What is the difference between open rate and audience reach in internal comms?

Open rate is the share (or percentage) of recipients who opened a given message. Audience reach is an absolute count of how many unique employees were touched by a communication. Both metrics matter, but reach is often more useful for leadership reporting in distributed organizations where you need to demonstrate that a message actually got to a specific number of people, not just a percentage of a list.

What employee communication metrics should I track?

The most useful employee communication metrics for an internal comms program are: open rate per send (trended over time), click-through rate, audience reach, segment-level performance by department or location, historical send trends, and unsubscribe or opt-out rate. These metrics together give you a complete picture of whether your communications are reaching employees and whether employees are engaging with them.

How does Cerkl Foundations Insights differ from marketing email analytics?

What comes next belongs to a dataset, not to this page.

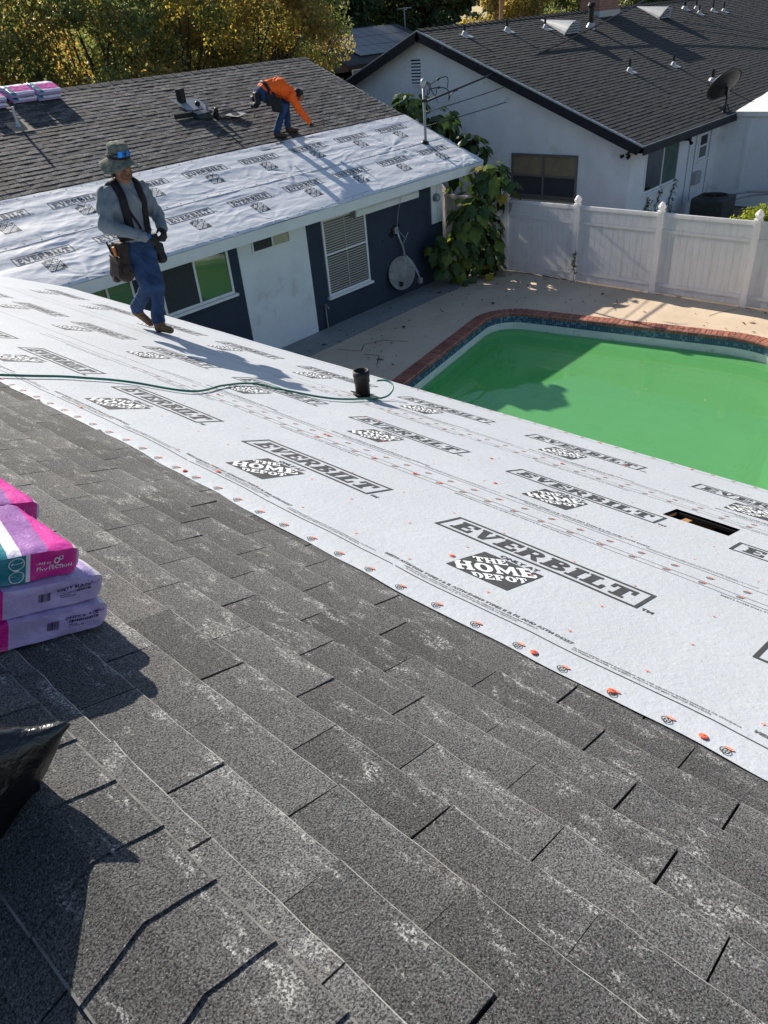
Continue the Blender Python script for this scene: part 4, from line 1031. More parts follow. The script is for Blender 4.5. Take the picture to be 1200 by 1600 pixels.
q.prism([(xw, yw, 2.549), (xw, RN, zc(RN)), (xw, ye, 2.549)], (.2, 0, 0))
q.build('wall', M['white_wall'], nh)
q = MB(); q.poly([PNr(XN, 0), PNr(XE, 0), PNr(XE, LN), PNr(XN, LN)]); q.poly([PNr(XN, LN), PNr(XE, LN), (XE, 2 * RN - YN, ZN), (XN, 2 * RN - YN, ZN)])
q.poly([PNr(XN, 0, -.05), PNr(XN, LN, -.05), PNr(XE, LN, -.05), PNr(XE, 0, -.05)]); q.poly([(XN, 2 * RN - YN, ZN - .05), (XE, 2 * RN - YN, ZN - .05), PNr(XE, LN, -.05), PNr(XN, LN, -.05)][::-1])
nroof = q.build('roof_deck', M['felt'], nh)
# individual shingles nearest the rake corner, the rest joined
tabn = []
for k in range(8):
    q = MB(); lf = random.uniform(.010, .016); wd = .327; h = [lf * random.uniform(.8, 1.25) for _ in range(4)]; vs = []
    for i in range(4): xx = wd * i / 3; vs += [(xx, 0, .001), (xx, random.uniform(-.003, .003), h[i]), (xx, EXPO + .012, .0025)]
    fs = []
    for i in range(3): fs += [(i*3, i*3+3, i*3+4, i*3+1), (i*3+1, i*3+4, i*3+5, i*3+2)]
    q.add(vs, fs + [(0,1,2), (9,11,10)]); me = q.mesh('shingle'); me.materials.append(M['shingle_n']); tabn.append(me)
AXN = Matrix((Vector((1,0,0)), Vector((0, CN, SN)), Vector((0, -SN, CN)))).transposed().to_4x4()
cand = []
c = 0; v = 0.
while v < LN - .03:
    x = XN + .01 - (TABW / 2 if c % 2 else 0)
    while x < XE:
        if x >= XN - .01 or True: cand.append((x, v))
        x += TABW
    v += EXPO; c += 1
vis = sorted([q_ for q_ in cand if q_[0] >= XN and inframe(PNr(q_[0], q_[1]), -4)], key=lambda q_: (PNr(*q_) - CAMP).length)
single = set(vis[:300]); fld = MB()
for (x, v) in cand:
    if (x, v) in single:
        o = bpy.data.objects.new('shingle', random.choice(tabn)); col.objects.link(o); o.parent = nroof; o.matrix_local = Matrix.Translation(PNr(x, v) - nh.location) @ AXN
    else:
        x0 = max(x, XN); sc_ = (x + TABW - x0) / TABW
        if sc_ > .1: addmesh(fld, random.choice(tabn), Matrix.Translation(PNr(x0, v)) @ AXN @ Matrix.Diagonal((sc_, 1, 1, 1)))
o = fld.build('shingle_field', [M['shingle_n']], nroof); tag(o, kind='stuff')
q = MB()
for k in range(90):
    x = XN + k * .3
    for s_ in (-1, 1):
        f = lambda d, dx, hh: Vector((x + dx, RN + s_ * d * CN, ZR2 - d * SN + hh))
        q.poly([f(0, 0, .045), f(.15, 0, .035), f(.15, .31, .012), f(0, .31, .02)] if s_ < 0 else [f(0, 0, .045), f(0, .31, .02), f(.15, .31, .012), f(.15, 0, .035)])
    q.poly([Vector((x, RN - .15 * CN, ZR2 - .15 * SN + .0)), Vector((x, RN, ZR2 + .0)), Vector((x, RN, ZR2 + .045)), Vector((x, RN - .15 * CN, ZR2 - .15 * SN + .035))])
q.build('ridge_capping', [M['shingle_n']], nroof)
# black barge boards, eave fascia with metal drip edge
q = MB()
for s_ in (0, 1):
    Pn = PNr if s_ == 0 else (lambda x, v, h=0.: Vector((x, 2 * RN - PNr(x, v, h).y, PNr(x, v, h).z)))
    a = [Pn(XN - .04, -.02, -.012), Pn(XN - .04, LN + .0, -.012), Pn(XN - .04, LN + .0, -.25), Pn(XN - .04, .06, -.25)]; b2 = [p + Vector((.037, 0, 0)) for p in a]
    q.add(a + b2, [(0,1,2,3),(7,6,5,4),(0,4,5,1),(1,5,6,2),(2,6,7,3),(3,7,4,0)])
q.build('barge_board', M['black_trim'], nh)
q = MB(); q.box((XN, YN - .035, ZN - .22), (25.2, YN - .002, ZN - .015)); q.build('fascia_board', M['black_trim'], nh)
q = MB(); q.add([PNr(XN - .05, -.04, .004), PNr(XN + .03, -.04, .008), PNr(XN + .03, LN, .008), PNr(XN - .05, LN, .004), PNr(XN - .05, -.04, -.03), PNr(XN - .05, LN, -.03)], [(0,1,2,3), (0,3,5,4)]); q.build('drip_edge', M['galv'], nh)
q = MB(); q.add([Vector((XN - .05, 2 * RN - p_.y, p_.z)) for p_ in (PNr(0, -.04, .004), PNr(0, LN, .004), PNr(0, LN, -.03), PNr(0, -.04, -.03))], [(0,1,2,3)]); q.build('drip_edge', M['galv'], nh)
q = MB(); q.box((XN - .03, YN - .05, ZN - .012), (25.2, YN - .036, ZN + .006)); q.build('drip_edge', M['galv'], nh)
q = MB(); q.box((XN + .1, YN, ZN - .19), (25.1, yw, ZN - .17)); q.build('soffit', M['black_trim'], nh)
# gable louvre vent
lv = MB(); gx = xw - .02; gy0, gy1, gz0, gz1 = 15.97, 16.40, 3.93, 4.66
lv.box((gx, gy0, gz0), (xw - .001, gy1, gz0 + .03)); lv.box((gx, gy0, gz1 - .03), (xw - .001, gy1, gz1)); lv.box((gx, gy0, gz0 + .03), (xw - .001, gy0 + .03, gz1 - .03)); lv.box((gx, gy1 - .03, gz0 + .03), (xw - .001, gy1, gz1 - .03))
vent = lv.build('gable_vent', M['white_wall'], nh)
q = MB(); q.box((xw - .006, gy0 + .03, gz0 + .03), (xw - .002, gy1 - .03, gz1 - .03)); q.build('opening', M['felt'], vent)
for k in range(8):
    z = gz0 + .04 + k * .082; q = MB(); q.add([(gx - .012, gy0 + .03, z), (gx - .012, gy1 - .03, z), (xw - .008, gy1 - .03, z + .045), (xw - .008, gy0 + .03, z + .045)], [(0,1,2,3)]); q.build('slat', M['white_wall'], vent)
curt = mat('tan_curtain', (.25, .20, .13), .8, .2, 3); scr = M['screen']
window(nh, 10.70, 12.80, 1.14, 2.26, xw, .06, (11.75,), (1.70,), [scr, curt], 'alu', True, .04, 'x')
window(nh, 20.32, 22.40, 1.22, 2.32, yw, .05, (21.38,), (), [M['glass'], mat('green_curtain', (.08, .13, .11), .7, .25, 4)], 'white_trim', True, .035)
window(nh, 23.78, 24.42, 1.49, 2.2, yw, .06, (), (1.86,), [M['glass'], M['screen']], 'white_trim', True, .035)
for xx in (23.1, 23.55, 24.6): 
    q = MB(); q.tube([(xx, yw - .02, .4), (xx, yw - .02, 2.4)], .012, 6); q.build('conduit', M['lead'], nh)
q = MB(); q.box((23.62, yw - .12, .85), (24.02, yw - .002, 1.2)); bevel(q.build('meter_box', M['lead'], nh), .01)
q = MB()
for (px_, py_) in ((19.45, 9.4),):
    q.box((19.36, 9.26, 2.33), (19.45, 9.32, 2.37)); q.lathe([(.03, 0), (.05, .1), (0, .1)], (19.36, 9.2, 2.33), (-.5, .4, -.5), 10); q.lathe([(.03, 0), (.05, .1), (0, .1)], (19.36, 9.36, 2.33), (-.5, .9, -.5), 10)
q.build('flood_light', M['black'], nh)
q = MB(); q.box((22.6, yw - .2, 2.2), (22.72, yw, 2.3)); q.lathe([(.03, 0), (.05, .12), (0, .12)], (22.6, yw - .2, 2.2), (-.5, -.6, -.4), 10); q.build('flood_light', M['black'], nh)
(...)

Cerkl Foundations Insights is built for internal communications, not marketing campaigns. It provides employee-level engagement data (who opened, who clicked), audience reach across an employee list mapped to HR data, and historical performance tracking across sends. Marketing email tools like Mailchimp are built around customer subscriber lists and campaign CRM logic — a data model that does not map well to internal comms workflows, communicator seat structures, or the compliance and acknowledgment use cases that internal teams often need to support.